> [EXERCISE AIM]:
The lines to return are those from the one containing "5.75).build('black_panel', 'void', w6)" down to the one containing "wbg.inputs['Strength'].default_value = 1.0", inclusive; return them exactly and nothing else.
##### EXTRACTED ENTRIES #####
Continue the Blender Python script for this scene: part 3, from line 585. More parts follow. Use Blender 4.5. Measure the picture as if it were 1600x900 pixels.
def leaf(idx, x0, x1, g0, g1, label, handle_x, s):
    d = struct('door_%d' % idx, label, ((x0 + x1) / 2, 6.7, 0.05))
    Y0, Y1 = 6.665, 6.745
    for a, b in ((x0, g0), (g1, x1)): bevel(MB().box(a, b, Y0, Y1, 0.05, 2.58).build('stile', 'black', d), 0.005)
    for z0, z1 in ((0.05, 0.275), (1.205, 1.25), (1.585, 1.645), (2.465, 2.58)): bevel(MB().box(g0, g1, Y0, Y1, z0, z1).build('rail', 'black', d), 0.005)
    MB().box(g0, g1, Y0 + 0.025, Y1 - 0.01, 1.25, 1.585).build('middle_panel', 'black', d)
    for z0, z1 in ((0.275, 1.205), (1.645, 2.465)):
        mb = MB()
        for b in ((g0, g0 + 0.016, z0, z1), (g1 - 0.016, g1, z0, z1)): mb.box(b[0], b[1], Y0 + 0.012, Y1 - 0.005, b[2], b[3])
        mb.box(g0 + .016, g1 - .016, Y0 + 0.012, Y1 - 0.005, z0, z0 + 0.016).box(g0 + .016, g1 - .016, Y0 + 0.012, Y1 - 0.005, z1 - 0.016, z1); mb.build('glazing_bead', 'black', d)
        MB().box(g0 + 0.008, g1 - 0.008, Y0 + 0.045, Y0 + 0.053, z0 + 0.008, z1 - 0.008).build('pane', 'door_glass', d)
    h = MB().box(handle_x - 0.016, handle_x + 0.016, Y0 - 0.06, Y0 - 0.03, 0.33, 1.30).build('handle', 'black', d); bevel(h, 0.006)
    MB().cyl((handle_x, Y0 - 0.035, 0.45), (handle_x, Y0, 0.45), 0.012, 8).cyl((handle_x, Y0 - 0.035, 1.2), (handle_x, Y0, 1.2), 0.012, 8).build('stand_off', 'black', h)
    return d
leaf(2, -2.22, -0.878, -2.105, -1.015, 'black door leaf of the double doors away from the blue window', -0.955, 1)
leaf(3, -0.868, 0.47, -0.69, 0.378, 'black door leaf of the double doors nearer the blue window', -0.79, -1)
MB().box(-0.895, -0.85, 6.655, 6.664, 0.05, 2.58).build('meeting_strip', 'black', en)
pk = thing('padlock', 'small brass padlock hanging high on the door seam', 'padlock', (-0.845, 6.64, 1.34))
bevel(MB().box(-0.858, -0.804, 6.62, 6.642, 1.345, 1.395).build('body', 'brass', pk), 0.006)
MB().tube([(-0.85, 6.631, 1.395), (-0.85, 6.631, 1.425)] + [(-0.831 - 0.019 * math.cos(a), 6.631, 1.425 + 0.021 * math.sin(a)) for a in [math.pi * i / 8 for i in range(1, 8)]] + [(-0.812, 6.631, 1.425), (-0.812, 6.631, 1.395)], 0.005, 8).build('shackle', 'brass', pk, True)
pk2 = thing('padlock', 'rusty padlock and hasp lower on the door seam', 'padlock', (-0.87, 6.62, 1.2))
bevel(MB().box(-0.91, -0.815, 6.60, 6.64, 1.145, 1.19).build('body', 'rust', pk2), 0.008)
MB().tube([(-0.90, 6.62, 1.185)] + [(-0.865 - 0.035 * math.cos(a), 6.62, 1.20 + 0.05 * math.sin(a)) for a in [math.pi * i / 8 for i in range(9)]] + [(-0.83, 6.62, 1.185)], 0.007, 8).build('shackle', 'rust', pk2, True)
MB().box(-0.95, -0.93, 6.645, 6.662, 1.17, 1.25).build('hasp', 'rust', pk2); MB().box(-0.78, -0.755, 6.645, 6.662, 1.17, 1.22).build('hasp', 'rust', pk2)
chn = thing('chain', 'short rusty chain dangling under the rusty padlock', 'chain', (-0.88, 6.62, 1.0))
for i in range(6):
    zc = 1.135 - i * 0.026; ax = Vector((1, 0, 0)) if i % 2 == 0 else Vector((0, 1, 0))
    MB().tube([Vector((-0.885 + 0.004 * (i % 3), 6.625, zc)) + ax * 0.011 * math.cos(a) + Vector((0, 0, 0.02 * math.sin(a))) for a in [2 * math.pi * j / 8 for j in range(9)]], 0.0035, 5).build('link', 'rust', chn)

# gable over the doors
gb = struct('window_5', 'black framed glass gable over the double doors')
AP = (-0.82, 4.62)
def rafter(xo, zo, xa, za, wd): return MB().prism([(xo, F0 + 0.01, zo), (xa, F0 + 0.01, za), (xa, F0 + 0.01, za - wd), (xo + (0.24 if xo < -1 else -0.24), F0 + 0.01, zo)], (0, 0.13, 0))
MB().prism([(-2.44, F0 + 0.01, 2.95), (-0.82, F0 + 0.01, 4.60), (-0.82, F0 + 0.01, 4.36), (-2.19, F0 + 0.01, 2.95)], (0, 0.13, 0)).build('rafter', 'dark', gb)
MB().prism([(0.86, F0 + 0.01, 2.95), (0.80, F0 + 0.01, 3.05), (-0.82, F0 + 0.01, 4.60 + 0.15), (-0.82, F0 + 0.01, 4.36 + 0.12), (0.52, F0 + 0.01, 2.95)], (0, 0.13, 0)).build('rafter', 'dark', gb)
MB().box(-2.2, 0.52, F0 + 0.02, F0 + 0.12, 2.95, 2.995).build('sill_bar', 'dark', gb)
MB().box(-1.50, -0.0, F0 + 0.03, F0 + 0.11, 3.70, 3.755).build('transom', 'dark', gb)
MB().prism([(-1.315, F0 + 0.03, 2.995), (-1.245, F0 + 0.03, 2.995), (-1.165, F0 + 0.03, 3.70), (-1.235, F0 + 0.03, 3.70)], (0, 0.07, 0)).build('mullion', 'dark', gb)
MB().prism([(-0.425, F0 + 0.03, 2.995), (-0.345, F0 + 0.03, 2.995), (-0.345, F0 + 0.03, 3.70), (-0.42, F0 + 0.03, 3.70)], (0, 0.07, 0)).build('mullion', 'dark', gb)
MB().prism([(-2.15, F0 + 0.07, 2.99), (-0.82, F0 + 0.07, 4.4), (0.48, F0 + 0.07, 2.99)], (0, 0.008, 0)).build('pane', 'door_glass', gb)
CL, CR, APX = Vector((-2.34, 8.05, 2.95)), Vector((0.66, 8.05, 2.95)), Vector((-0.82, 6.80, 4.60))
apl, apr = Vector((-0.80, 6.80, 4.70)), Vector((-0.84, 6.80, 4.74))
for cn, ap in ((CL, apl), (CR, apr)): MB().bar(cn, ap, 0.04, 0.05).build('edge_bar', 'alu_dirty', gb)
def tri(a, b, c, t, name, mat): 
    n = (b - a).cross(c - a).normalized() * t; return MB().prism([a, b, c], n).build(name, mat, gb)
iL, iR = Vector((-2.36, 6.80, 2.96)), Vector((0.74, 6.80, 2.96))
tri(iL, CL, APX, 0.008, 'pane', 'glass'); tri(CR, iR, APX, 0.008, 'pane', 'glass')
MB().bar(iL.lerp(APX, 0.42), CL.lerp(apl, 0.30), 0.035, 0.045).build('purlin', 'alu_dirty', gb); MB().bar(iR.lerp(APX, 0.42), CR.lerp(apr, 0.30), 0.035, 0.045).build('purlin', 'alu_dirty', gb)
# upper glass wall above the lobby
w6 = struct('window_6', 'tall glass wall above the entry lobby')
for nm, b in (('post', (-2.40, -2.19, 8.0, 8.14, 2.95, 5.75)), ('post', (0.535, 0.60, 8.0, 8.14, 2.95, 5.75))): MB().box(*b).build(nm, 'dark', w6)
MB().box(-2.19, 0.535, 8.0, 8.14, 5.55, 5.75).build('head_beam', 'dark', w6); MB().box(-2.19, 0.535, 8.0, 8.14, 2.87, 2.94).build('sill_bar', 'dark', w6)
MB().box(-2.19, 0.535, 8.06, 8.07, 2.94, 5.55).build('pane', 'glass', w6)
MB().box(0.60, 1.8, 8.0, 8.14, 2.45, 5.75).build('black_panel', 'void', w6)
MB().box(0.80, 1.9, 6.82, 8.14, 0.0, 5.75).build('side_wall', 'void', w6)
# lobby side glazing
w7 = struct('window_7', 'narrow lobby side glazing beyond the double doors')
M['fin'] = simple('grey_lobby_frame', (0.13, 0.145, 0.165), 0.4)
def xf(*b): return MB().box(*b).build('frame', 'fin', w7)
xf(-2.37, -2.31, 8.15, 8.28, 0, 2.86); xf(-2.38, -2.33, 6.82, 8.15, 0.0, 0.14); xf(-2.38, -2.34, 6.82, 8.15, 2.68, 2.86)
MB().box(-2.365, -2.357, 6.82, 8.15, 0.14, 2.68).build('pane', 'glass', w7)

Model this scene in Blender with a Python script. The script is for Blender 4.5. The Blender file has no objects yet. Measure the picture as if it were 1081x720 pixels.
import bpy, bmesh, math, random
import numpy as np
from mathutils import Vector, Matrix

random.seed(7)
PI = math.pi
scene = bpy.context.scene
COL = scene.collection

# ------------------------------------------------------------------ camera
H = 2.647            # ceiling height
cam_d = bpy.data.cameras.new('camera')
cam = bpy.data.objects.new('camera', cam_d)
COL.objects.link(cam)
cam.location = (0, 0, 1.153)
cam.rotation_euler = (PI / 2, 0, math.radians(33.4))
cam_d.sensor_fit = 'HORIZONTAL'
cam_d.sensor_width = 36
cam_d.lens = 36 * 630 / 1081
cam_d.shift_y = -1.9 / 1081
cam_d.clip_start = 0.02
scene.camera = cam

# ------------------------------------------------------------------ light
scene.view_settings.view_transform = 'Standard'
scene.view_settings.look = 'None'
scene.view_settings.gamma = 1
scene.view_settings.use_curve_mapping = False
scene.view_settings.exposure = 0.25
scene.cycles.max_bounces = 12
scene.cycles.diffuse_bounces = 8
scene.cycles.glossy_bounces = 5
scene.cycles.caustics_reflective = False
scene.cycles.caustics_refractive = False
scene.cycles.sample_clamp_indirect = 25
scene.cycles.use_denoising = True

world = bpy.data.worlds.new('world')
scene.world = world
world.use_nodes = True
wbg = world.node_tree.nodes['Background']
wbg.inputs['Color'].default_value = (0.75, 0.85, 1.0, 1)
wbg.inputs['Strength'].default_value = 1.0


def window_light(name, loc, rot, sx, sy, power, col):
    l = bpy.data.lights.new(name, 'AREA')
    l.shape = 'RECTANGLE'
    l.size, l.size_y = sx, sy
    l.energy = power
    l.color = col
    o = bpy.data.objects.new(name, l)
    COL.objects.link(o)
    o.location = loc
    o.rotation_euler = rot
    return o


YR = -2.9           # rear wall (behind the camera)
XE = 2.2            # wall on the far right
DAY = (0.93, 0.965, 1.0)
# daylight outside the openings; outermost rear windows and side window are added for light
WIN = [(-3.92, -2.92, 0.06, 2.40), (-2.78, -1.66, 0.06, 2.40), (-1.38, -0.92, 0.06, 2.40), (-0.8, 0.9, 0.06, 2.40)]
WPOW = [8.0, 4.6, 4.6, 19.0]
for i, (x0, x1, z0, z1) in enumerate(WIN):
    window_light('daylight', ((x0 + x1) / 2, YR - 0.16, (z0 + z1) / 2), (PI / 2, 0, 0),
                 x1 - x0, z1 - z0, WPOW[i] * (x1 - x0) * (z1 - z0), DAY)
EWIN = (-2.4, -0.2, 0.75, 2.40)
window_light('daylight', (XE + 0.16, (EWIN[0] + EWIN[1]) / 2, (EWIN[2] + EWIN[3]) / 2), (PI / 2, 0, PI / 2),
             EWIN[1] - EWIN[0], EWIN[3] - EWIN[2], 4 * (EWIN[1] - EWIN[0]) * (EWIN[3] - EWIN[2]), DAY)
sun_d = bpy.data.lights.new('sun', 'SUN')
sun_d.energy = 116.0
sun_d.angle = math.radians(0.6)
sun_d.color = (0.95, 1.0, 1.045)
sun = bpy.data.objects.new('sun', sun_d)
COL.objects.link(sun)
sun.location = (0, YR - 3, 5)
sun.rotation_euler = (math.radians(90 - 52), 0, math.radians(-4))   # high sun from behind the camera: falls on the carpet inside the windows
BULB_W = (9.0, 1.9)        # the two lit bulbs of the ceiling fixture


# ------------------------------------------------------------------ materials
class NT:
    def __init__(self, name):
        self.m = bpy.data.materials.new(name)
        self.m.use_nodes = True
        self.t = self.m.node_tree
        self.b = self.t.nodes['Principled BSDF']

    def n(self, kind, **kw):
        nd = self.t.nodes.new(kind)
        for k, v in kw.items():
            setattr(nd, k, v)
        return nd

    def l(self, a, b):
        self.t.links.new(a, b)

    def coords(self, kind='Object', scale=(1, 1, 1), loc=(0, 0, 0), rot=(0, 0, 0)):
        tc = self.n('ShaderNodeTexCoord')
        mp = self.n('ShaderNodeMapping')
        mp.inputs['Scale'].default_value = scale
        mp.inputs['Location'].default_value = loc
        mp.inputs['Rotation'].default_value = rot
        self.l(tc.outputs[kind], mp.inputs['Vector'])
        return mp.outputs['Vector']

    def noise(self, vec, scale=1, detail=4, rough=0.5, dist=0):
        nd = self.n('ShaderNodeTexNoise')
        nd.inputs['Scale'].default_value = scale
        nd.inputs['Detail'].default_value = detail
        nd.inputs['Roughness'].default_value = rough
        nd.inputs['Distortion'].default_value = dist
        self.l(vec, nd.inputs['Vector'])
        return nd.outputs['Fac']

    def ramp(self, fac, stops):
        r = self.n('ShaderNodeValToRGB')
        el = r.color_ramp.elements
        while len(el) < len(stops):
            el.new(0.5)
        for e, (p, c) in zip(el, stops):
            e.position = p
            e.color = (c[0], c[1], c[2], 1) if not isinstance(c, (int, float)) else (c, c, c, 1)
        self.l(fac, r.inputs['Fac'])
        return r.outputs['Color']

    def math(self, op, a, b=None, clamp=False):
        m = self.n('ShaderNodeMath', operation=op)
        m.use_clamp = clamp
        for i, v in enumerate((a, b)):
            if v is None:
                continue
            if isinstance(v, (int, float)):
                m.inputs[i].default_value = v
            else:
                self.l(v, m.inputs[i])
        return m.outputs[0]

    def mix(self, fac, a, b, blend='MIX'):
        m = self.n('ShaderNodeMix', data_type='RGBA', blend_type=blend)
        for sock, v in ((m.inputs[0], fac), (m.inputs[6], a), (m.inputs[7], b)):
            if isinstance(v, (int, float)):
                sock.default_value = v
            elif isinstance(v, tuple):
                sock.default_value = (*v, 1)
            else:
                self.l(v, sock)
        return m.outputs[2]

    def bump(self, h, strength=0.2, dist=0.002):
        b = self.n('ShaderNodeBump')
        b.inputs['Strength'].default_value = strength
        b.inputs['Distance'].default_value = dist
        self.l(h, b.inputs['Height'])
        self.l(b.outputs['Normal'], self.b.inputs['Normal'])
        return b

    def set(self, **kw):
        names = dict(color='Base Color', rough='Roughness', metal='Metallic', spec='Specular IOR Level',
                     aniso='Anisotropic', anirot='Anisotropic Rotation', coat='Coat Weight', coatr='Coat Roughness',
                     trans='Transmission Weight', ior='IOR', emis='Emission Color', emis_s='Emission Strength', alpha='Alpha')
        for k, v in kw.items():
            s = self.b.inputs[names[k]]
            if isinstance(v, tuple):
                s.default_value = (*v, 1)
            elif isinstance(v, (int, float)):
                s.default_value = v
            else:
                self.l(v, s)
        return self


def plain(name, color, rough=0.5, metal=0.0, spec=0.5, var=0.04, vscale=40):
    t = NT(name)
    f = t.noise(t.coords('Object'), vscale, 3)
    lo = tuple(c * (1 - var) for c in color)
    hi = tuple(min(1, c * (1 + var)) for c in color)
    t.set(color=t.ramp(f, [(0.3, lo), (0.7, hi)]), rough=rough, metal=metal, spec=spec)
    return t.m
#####
> [IN RESPONSE]:
MB().box(0.60, 1.8, 8.0, 8.14, 2.45, 5.75).build('black_panel', 'void', w6)
MB().box(0.80, 1.9, 6.82, 8.14, 0.0, 5.75).build('side_wall', 'void', w6)
# lobby side glazing
w7 = struct('window_7', 'narrow lobby side glazing beyond the double doors')
M['fin'] = simple('grey_lobby_frame', (0.13, 0.145, 0.165), 0.4)
def xf(*b): return MB().box(*b).build('frame', 'fin', w7)
xf(-2.37, -2.31, 8.15, 8.28, 0, 2.86); xf(-2.38, -2.33, 6.82, 8.15, 0.0, 0.14); xf(-2.38, -2.34, 6.82, 8.15, 2.68, 2.86)
MB().box(-2.365, -2.357, 6.82, 8.15, 0.14, 2.68).build('pane', 'glass', w7)

Model this scene in Blender with a Python script. The script is for Blender 4.5. The Blender file has no objects yet. Measure the picture as if it were 1081x720 pixels.
import bpy, bmesh, math, random
import numpy as np
from mathutils import Vector, Matrix

random.seed(7)
PI = math.pi
scene = bpy.context.scene
COL = scene.collection

# ------------------------------------------------------------------ camera
H = 2.647            # ceiling height
cam_d = bpy.data.cameras.new('camera')
cam = bpy.data.objects.new('camera', cam_d)
COL.objects.link(cam)
cam.location = (0, 0, 1.153)
cam.rotation_euler = (PI / 2, 0, math.radians(33.4))
cam_d.sensor_fit = 'HORIZONTAL'
cam_d.sensor_width = 36
cam_d.lens = 36 * 630 / 1081
cam_d.shift_y = -1.9 / 1081
cam_d.clip_start = 0.02
scene.camera = cam

# ------------------------------------------------------------------ light
scene.view_settings.view_transform = 'Standard'
scene.view_settings.look = 'None'
scene.view_settings.gamma = 1
scene.view_settings.use_curve_mapping = False
scene.view_settings.exposure = 0.25
scene.cycles.max_bounces = 12
scene.cycles.diffuse_bounces = 8
scene.cycles.glossy_bounces = 5
scene.cycles.caustics_reflective = False
scene.cycles.caustics_refractive = False
scene.cycles.sample_clamp_indirect = 25
scene.cycles.use_denoising = True

world = bpy.data.worlds.new('world')
scene.world = world
world.use_nodes = True
wbg = world.node_tree.nodes['Background']
wbg.inputs['Color'].default_value = (0.75, 0.85, 1.0, 1)
wbg.inputs['Strength'].default_value = 1.0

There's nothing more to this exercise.